New Article: The Angel of Nullification in JOURNAL OF THE EARLY REPUBLIC

As we creep toward my book’s publication in December (I hope they start displaying the cover and description soon!), a couple articles drawn from its material are now appearing. One was published in Early American Studies earlier this year that relates to the book’s first chapter (see a summary here), and now an article in Journal of the Early Republic just came out that comes from the last chapter. I sincerely believe it’s my strongest work yet published. (Though that’s not a high standard!) At the least, it’s the one I’m most proud to unleash to the world.

I’m actually really excited about this article. Titled “The Angel of Nullification: Imagining Disunion in an Era Before Secession,” it’s in the Fall issue of JER. The issue hasn’t appeared online yet (unless your library has an EBSCO subscription, where it is available), but there’s twitter evidence that the hard copy is starting to arrive in mailboxes:

I hope it will be on JSTOR and Project Muse soon.

This article addresses a serious subject—the Nullification crisis and the cultural bonds between the North and South in the early 1830s—through a fun mechanism: a novel that includes a pact with a demon, intergalactic travel, carnivorous demons, and caricatured New Englanders. If that doesn’t grab your attention, I don’t know what will.
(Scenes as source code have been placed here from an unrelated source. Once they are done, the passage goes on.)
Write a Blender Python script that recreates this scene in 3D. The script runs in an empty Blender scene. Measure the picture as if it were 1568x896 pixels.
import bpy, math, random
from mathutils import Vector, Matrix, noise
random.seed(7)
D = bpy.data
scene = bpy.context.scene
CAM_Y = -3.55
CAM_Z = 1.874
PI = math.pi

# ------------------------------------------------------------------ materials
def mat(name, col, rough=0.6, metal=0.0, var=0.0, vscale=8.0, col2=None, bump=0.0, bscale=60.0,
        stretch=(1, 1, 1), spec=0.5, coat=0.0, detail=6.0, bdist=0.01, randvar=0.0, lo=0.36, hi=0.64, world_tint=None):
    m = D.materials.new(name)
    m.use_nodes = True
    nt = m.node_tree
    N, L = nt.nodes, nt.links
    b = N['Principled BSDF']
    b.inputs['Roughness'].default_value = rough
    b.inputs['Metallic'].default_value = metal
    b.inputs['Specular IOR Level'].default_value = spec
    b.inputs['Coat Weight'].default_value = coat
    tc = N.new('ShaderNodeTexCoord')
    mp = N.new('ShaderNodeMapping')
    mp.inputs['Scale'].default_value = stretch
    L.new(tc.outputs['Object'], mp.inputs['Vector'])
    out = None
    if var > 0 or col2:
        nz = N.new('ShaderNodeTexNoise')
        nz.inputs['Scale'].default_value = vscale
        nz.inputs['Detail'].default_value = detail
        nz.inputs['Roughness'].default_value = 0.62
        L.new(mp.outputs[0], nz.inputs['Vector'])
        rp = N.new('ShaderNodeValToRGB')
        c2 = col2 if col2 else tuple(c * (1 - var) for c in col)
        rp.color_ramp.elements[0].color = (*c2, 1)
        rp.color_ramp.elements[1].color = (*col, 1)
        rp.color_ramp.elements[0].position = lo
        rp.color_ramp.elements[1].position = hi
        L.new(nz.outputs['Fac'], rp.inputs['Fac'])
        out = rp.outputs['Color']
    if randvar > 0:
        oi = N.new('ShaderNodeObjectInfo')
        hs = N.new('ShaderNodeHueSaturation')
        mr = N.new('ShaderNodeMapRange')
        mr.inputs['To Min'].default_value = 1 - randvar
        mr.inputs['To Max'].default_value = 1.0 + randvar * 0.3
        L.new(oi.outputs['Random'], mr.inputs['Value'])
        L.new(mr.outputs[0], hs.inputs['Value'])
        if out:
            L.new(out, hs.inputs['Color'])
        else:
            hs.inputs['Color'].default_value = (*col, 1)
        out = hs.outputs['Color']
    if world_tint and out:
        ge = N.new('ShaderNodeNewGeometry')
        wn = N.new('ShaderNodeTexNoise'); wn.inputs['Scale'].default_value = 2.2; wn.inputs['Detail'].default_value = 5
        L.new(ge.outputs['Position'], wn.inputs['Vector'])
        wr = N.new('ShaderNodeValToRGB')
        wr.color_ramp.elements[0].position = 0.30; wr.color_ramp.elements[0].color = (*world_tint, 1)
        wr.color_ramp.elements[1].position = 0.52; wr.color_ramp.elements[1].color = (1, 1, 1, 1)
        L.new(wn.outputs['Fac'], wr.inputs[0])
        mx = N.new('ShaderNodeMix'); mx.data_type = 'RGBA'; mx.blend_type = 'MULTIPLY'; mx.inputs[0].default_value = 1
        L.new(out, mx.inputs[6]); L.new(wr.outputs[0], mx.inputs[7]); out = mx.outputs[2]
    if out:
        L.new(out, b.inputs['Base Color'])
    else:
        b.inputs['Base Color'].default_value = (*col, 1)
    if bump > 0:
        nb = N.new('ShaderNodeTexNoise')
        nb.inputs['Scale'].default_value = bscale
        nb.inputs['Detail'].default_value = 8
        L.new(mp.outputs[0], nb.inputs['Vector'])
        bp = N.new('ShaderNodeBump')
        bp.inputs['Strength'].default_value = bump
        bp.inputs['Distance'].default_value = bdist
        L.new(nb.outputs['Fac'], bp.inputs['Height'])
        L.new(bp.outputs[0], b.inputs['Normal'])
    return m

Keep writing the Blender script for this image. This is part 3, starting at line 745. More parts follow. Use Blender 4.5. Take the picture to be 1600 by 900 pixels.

In short, I use this text to talk about how South Carolinians during the 1830s chipped away at the American facade of national unity as they began imagining forms of and justification for sectional division. As the article’s introduction concludes: “Johnson’s novel, then, is an apt lens through which to view the seeds of regional strife, Southern nationalist discourse, and the vagaries of American cultural politics in the decades leading up to sectional crisis.”

Unlike any other article I’ve published, I wrote “The Angel of Nullification” in a way that’s not only relevant to fellow historians, but also to undergraduate students. It uses an entertaining microhistory to tell the larger narrative of federalism, sectional conflicts, and nullification in Jacksonian America. Readers will get an intro to debates over slavery and cotton culture, political economy, and regional distrust, all while being shepherded along by a quintessentially quixotic love story. It is my hope that “The Angel of Nullification” can be assigned in courses that cover the early republic, antebellum period, and the origins of the Civil War.

My sincere thanks to Catherine Kelly, the beloved editor of JER, as well as the peer reviewers who provided excellent feedback.